En comparaison internationale, le Parc national est un petit territoire. Est-il effectivement trop petit?

C’est le cas. En Europe centrale, il est totalement illusoire de parvenir à maintenir un cheptel sain et fort d’une quelconque espèce de grand prédateur dans un parc national. On doit s’en tenir à la réalité. Ces 170 km2, c’est ce que l’on pouvait atteindre au mieux.

Près de 150 000 visiteurs se pressent chaque année dans ces 170 km2. Le tourisme n’est-il pas contraire à l’idée de la contrée sauvage?

Pas forcément. Nous disposons de 80 km de chemins pédes­tres balisés. En certains endroits et par moments, il y a beaucoup de monde, comme par exemple durant le brame du cerf. Mais en comparaison ave d’autres zones protégées, nous n’avons pas plus de visiteurs que la moyenne. Cela provient du fait que le randonneur doit se déplacer en terrain alpin.
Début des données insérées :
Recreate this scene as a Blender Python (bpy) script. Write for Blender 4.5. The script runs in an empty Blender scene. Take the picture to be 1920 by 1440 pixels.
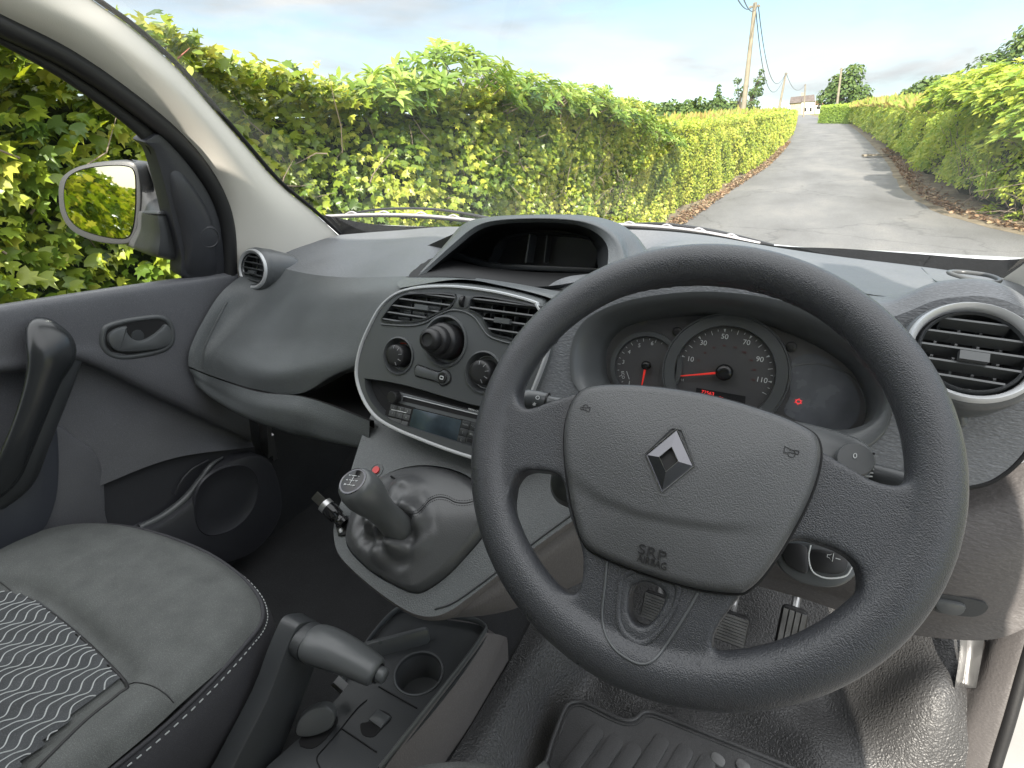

Qu’en sera-t-il du Parc national lorsqu’il célébrera son 200e anniversaire?

Le Parc national aura évolué conformément aux buts qu’il poursuit. Cela signifie que son aspect de contrée sauvage aura gagné du terrain: plus on s’éloigne dans le temps de l’utilisation initiale, plus ses traces s’estompent et plus on peut parler de contrée sauvage primaire. Nous savons que cela prendra encore quelques siècles jusqu’à ce que les traces du passé rural soit complètement effacées. Je m’attends aussi à ce que la faune ne compte pas que des ongulés, mais également des grands prédateurs et que la fonction prédateur-proie soit rétablie. Nous espérons aussi qu’une solution aura été trouvée concernant la route de l’Ofenpass et que nous n’y verrons plus le trafic dans son ampleur actuelle.